_Requirement_
From the first line of the data down to and including the line with "F = 1120.0;", copy everything exactly, leaving out pictures.

_Information supplied_

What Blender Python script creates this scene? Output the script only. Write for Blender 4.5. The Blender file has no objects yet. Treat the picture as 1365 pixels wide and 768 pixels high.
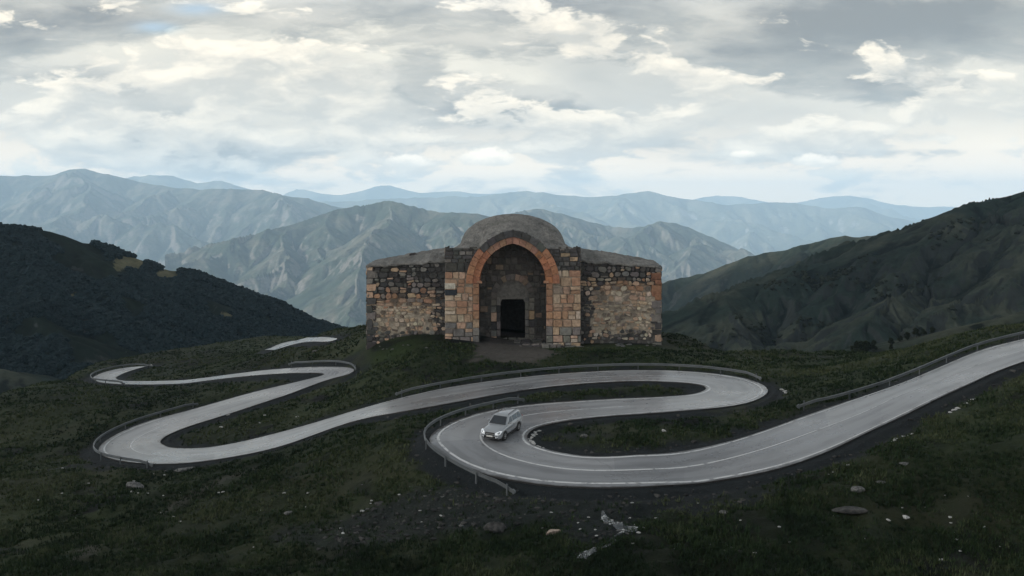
import bpy, bmesh, math, random
import numpy as np
from math import sin, cos, pi, radians, sqrt
random.seed(7); RNG = np.random.default_rng(7)
C = bpy.context.scene.collection
SC = bpy.context.scene
F = 1120.0; HZ = 280.0; CX = 682.5       # focal length, horizon row, centre column of the survey photo (1365 x 768)

# ------------------------------------------------------------------ camera, sky, sun, exposure
cam_d = bpy.data.cameras.new('camera'); cam = bpy.data.objects.new('camera', cam_d); C.objects.link(cam)
cam_d.sensor_width = 36.0; cam_d.lens = 36.0 * F / 1365.0
cam_d.shift_y = -(384.0 - HZ) / 1365.0
cam_d.clip_start = 0.5; cam_d.clip_end = 60000
cam.location = (0, 0, 0); cam.rotation_euler = (pi / 2, 0, 0)
SC.camera = cam
SUN_ELEV, SUN_AZ = radians(24), radians(-106)     # azimuth from +Y, negative = left of the view, behind the shoulder
sun_d = bpy.data.lights.new('sun', 'SUN'); sun_d.energy = 3.2; sun_d.angle = radians(1.5); sun_d.color = (1.0, 0.95, 0.88)
sun = bpy.data.objects.new('sun', sun_d); C.objects.link(sun)
sun.rotation_euler = (pi / 2 - SUN_ELEV, 0, -SUN_AZ + pi)
SC.view_settings.view_transform = 'Standard'; SC.view_settings.look = 'None'
SC.view_settings.exposure = 1.22; SC.view_settings.gamma = 1.0; SC.view_settings.use_curve_mapping = False
SC.cycles.use_denoising = True
SC.cycles.max_bounces = 7; SC.cycles.diffuse_bounces = 2; SC.cycles.glossy_bounces = 2
SC.cycles.volume_bounces = 3; SC.cycles.transparent_max_bounces = 8

class G:
    """small node-graph helper"""
    def __init__(s, tree): s.t = tree; s.L = tree.links
    def n(s, ty, **kw):
        o = s.t.nodes.new(ty)
        for k, v in kw.items(): setattr(o, k, v)
        return o
    def put(s, sock, v):
        if isinstance(v, bpy.types.NodeSocket): s.L.new(v, sock)
        elif v is not None:
            if sock.type == 'RGBA' and len(v) == 3: v = (*v, 1)
            sock.default_value = v
    def m(s, op, a, b=None, c=None, clamp=False):
        o = s.n('ShaderNodeMath', operation=op, use_clamp=clamp)
        for i, v in enumerate((a, b, c)): s.put(o.inputs[i], v)
        return o.outputs[0]
    def v(s, op, a, b=None, out=0):
        o = s.n('ShaderNodeVectorMath', operation=op); s.put(o.inputs[0], a)
        if b is not None:
            s.put(o.inputs['Scale'] if op == 'SCALE' else o.inputs[1], b)
        return o.outputs[out]
    def noise(s, vec, scale=1.0, detail=4.0, rough=0.5, col=False, dist=0.0):
        o = s.n('ShaderNodeTexNoise'); s.put(o.inputs['Vector'], vec)
        o.inputs['Scale'].default_value = scale; o.inputs['Detail'].default_value = detail
        o.inputs['Roughness'].default_value = rough; o.inputs['Distortion'].default_value = dist
        return o.outputs[1 if col else 0]
    def mix(s, f, a, b, blend='MIX'):
        o = s.n('ShaderNodeMix', data_type='RGBA', blend_type=blend)
        s.put(o.inputs[0], f); s.put(o.inputs[6], a); s.put(o.inputs[7], b)
        return o.outputs[2]
    def ss(s, x, lo, hi):           # smoothstep to 0..1
        o = s.n('ShaderNodeMapRange', interpolation_type='SMOOTHSTEP'); s.put(o.inputs[0], x)
        o.inputs[1].default_value = lo; o.inputs[2].default_value = hi
        return o.outputs[0]
    def ramp(s, x, stops):
        o = s.n('ShaderNodeValToRGB'); s.put(o.inputs[0], x); e = o.color_ramp.elements
        while len(e) < len(stops): e.new(0.5)
        for k, (p, c) in zip(e, stops):
            k.position = p; k.color = (*c, 1) if not isinstance(c, (int, float)) else (c, c, c, 1)
        return o.outputs[0]
    def xyz(s, v): o = s.n('ShaderNodeSeparateXYZ'); s.put(o.inputs[0], v); return o.outputs
    def comb(s, x, y, z=0.0):
        o = s.n('ShaderNodeCombineXYZ')
        for i, q in enumerate((x, y, z)): s.put(o.inputs[i], q)
        return o.outputs[0]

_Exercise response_
What Blender Python script creates this scene? Output the script only. Write for Blender 4.5. The Blender file has no objects yet. Treat the picture as 1365 pixels wide and 768 pixels high.
import bpy, bmesh, math, random
import numpy as np
from math import sin, cos, pi, radians, sqrt
random.seed(7); RNG = np.random.default_rng(7)
C = bpy.context.scene.collection
SC = bpy.context.scene
F = 1120.0; HZ = 280.0; CX = 682.5       # focal length, horizon row, centre column of the survey photo (1365 x 768)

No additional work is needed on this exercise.